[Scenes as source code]
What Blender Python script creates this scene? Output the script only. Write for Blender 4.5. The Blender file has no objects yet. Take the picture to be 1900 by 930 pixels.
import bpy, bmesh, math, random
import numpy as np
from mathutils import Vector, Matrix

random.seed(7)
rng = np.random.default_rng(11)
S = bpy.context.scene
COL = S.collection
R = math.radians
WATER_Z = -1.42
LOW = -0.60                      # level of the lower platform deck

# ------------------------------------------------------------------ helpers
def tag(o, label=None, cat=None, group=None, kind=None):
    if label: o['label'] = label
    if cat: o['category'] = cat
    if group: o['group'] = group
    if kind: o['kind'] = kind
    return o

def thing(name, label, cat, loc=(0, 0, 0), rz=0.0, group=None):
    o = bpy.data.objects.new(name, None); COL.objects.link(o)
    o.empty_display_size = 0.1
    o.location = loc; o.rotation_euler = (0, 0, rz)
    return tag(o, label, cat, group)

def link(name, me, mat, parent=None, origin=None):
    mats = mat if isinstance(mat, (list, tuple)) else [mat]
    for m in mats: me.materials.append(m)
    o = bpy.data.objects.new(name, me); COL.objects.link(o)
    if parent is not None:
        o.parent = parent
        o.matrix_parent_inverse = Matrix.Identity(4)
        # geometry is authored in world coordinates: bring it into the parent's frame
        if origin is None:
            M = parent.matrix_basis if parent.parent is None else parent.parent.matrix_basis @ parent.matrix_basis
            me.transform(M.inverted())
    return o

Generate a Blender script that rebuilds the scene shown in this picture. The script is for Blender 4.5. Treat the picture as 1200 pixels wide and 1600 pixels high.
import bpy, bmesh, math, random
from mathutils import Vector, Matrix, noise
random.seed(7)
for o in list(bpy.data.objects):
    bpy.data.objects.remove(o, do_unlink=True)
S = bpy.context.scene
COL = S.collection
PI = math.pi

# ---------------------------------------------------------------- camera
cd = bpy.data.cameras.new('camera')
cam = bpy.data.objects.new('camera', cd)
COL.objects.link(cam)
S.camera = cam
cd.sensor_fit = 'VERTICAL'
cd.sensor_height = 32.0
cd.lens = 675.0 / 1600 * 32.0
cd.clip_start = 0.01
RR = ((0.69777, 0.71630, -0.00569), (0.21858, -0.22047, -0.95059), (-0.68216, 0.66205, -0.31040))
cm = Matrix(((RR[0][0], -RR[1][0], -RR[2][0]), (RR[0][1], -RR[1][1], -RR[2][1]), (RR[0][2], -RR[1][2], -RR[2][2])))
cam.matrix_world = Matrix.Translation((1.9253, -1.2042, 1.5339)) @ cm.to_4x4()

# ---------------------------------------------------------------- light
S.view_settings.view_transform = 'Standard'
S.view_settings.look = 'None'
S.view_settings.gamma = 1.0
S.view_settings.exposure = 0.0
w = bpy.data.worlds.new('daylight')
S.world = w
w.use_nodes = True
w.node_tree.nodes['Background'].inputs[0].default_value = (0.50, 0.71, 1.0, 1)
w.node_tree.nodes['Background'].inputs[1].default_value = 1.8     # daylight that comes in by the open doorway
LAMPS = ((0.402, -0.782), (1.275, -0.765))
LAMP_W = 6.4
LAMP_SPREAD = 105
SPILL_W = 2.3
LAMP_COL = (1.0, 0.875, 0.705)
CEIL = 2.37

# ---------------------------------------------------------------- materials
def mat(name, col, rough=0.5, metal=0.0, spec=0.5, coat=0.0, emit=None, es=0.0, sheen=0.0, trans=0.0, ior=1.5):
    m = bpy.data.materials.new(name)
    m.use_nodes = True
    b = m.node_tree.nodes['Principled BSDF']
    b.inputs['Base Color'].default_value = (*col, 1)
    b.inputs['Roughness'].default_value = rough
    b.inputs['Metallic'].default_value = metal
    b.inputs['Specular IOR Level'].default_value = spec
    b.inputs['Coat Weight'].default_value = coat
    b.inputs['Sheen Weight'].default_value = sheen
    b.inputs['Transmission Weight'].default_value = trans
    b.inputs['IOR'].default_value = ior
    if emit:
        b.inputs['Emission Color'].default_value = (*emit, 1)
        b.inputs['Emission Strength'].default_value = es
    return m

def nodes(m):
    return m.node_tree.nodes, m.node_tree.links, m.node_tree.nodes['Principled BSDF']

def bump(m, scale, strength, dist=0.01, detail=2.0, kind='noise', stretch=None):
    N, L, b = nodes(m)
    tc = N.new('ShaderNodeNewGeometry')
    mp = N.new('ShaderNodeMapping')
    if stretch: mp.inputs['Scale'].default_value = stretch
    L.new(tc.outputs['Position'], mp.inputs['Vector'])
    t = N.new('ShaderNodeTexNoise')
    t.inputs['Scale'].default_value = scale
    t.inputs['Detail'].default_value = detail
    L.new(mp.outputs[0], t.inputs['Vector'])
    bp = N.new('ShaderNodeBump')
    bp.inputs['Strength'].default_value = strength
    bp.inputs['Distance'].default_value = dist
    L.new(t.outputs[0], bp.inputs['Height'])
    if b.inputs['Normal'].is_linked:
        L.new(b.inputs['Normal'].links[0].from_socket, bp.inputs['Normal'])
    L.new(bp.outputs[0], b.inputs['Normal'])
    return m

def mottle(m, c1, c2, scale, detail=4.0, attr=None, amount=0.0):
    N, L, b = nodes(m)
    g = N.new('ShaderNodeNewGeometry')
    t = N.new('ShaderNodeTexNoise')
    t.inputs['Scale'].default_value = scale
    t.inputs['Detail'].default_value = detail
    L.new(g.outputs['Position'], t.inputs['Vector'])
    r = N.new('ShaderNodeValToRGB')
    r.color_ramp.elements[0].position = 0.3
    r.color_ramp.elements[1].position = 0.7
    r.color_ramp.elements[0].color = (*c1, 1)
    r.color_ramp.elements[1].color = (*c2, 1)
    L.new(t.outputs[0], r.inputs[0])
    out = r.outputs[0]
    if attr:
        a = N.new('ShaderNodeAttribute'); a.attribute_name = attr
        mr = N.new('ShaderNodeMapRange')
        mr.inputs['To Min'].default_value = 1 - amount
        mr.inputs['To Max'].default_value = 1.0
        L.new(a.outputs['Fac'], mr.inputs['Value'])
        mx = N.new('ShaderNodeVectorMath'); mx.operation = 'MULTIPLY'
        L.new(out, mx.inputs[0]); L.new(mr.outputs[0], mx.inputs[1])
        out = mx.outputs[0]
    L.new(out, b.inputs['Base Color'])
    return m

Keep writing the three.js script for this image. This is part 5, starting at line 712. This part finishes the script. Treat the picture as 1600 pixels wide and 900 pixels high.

WRITTEN EXERCISE - Please write out the material word for word from its first line through the line holding "return tag(o, label, cat, group)", including both, and no line past it.

TASK OUTPUT -
What Blender Python script creates this scene? Output the script only. Write for Blender 4.5. The Blender file has no objects yet. Take the picture to be 1900 by 930 pixels.
import bpy, bmesh, math, random
import numpy as np
from mathutils import Vector, Matrix

random.seed(7)
rng = np.random.default_rng(11)
S = bpy.context.scene
COL = S.collection
R = math.radians
WATER_Z = -1.42
LOW = -0.60                      # level of the lower platform deck

# ------------------------------------------------------------------ helpers
def tag(o, label=None, cat=None, group=None, kind=None):
    if label: o['label'] = label
    if cat: o['category'] = cat
    if group: o['group'] = group
    if kind: o['kind'] = kind
    return o

def thing(name, label, cat, loc=(0, 0, 0), rz=0.0, group=None):
    o = bpy.data.objects.new(name, None); COL.objects.link(o)
    o.empty_display_size = 0.1
    o.location = loc; o.rotation_euler = (0, 0, rz)
    return tag(o, label, cat, group)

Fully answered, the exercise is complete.